Saat ditemui, Zul sedang menjalankan ibadah puasa. “Alhamdullilah, saya terus menunaikan ibadah puasa,” katanya.
Selalu Bersyukur
Penghasilan sebagai penyapu jalan sebesar Rp 2 juta per bulan, bagi Zul Fakor, selalu ia syukuri. Sebagai penyapu jalan, gaji sebesar itu adalah penjamin kelangsungan dapur rumahnya bisa terus mengebul. Penghasilan sebesar itu jugalah yang telah mengantarkan ketiga anaknya bisa terus mengenyam pendidikan.
“Kalau dibilang cukup, ya, cukup. Kalau dibilang kurang, ya, kurang. Tergantung bagaimana kita mensyukurinya. Saya tetap bersyukur saja. Dengan penghasilan sebesar ini, alhamdullilah. Saya dan istri bisa makan sehari-hari,” ujar Zul.
Zul tidak memungkiri, selama ia menjadi penyapu jalan, dia sering menerima perhatian dari orang-orang baik.
“Setiap hari Jumat, misalnya, ada saja pengendara mobil melintas atau yang keluar dari hotel atau kafe–yang banyak terdapat di Jalan Ahmad Yani–suka berhenti dan memberi uang. Istilahnya ‘Jumat Berkah’,” kata Zul sambil tersenyum.
Tidak hanya itu, saat libur satu hari seminggu, Zul sering mendapatkan pekerjaan lain dari warga di kampungnya. “Suka ada yang minta bersihkan taman atau pekerjaan serabutan lainnya,” tuturnya.
Zul memiliki tiga anak. Perempuan semua. Istrinya hanyalah ibu rumah tangga biasa. Anak pertamanya, sekitar usia 21 tahun, sedang menimba ilmu di pesantren di Pulau Jawa. Begitu juga dengan anaknya nomor dua dan nomor tiga.
“Anak nomor dua sekarang semester III. Anak nomor tiga baru masuk pesantren juga,” ujar Zul yang pernah menunaikan ibadah umrah beberapa tahun lalu.
Baginya, kebahagiaan paling besar adalah kesuksesan ketiga anaknya. “Mereka bisa sekolah setinggi-setingginya, apalagi di pesantren, sehingga dengan begitu fondasi agamanya jadi kuat. Mimpi saya hanya satu, anak-anak supaya berhasil. Ilmunya dapat berguna kepada masyarakat. Itu saja,” katanya.
Ia menyampaikan pesan kepada ketiga anaknya agar selalu sehat. Waktu yang ada benar-benar digunakan untuk belajar. “Saya sebagai ayah hanya bisa berdoa. Istri saya juga berdoa hal yang sama,” kata Zul.

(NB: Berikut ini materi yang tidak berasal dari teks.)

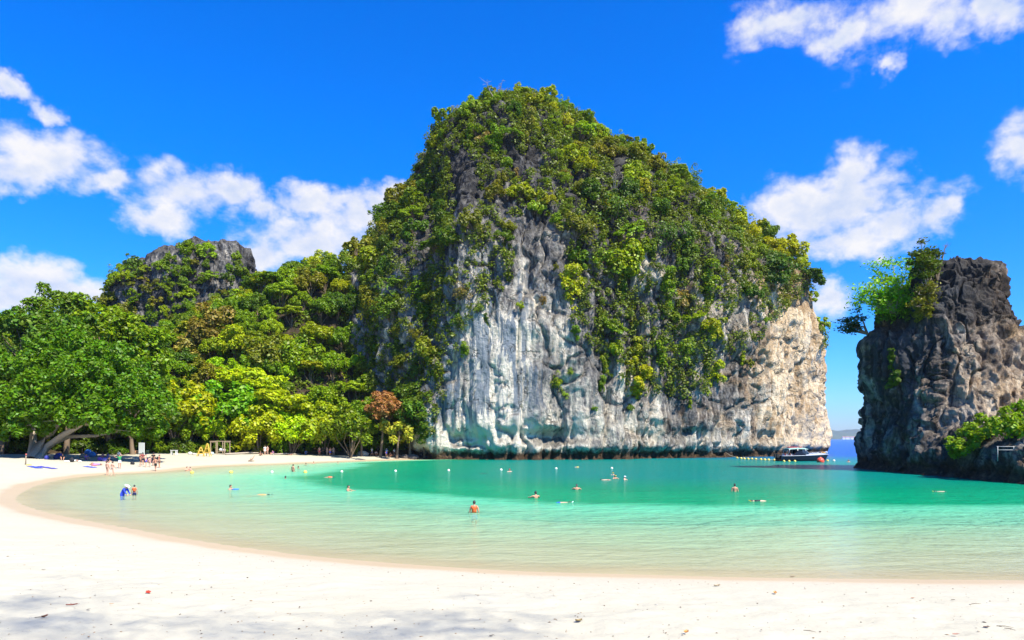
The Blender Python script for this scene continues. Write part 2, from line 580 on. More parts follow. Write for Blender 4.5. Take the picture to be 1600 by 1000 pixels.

Pantauan majalah Lintas, jalan-jalan di Kota Bandara Lampung terlihat rapi dan bersih. Tidak banyak yang tahu, ada Zul Fakor dan teman-temannya yang bangun lebih awal guna membersihkan jalan itu dari berbagai sampah. Pengguna jalan pun merasa nyaman dengan kondisi jalan yang bersih.
Zul akan terus mengayunkan sapu lidinya sembari berharap ketiga putrinya terus mengejar ilmu. “Demi keluarga, demi anak-anak, saya akan terus bekerja sampai sudah tidak kuat lagi,” ujar Zul sambil tersenyum.
Kepedulian kita, pengguna jalan, untuk menjaga kebersihan dengan tidak membuang sampah sembarangan, secara tidak langsung telah turut memberikan simpatik kepada mereka penyapu jalan. Oleh ayunan bahu dan kedua lengan mereka menyapu jalan hingga terbebas dari banjir.
“Tak sedikit sampah yang menyumbat saluran ke got, apalagi saat hujan deras. Semoga siapa pun tidak membuang sampah di jalanan,” pungkas Zul.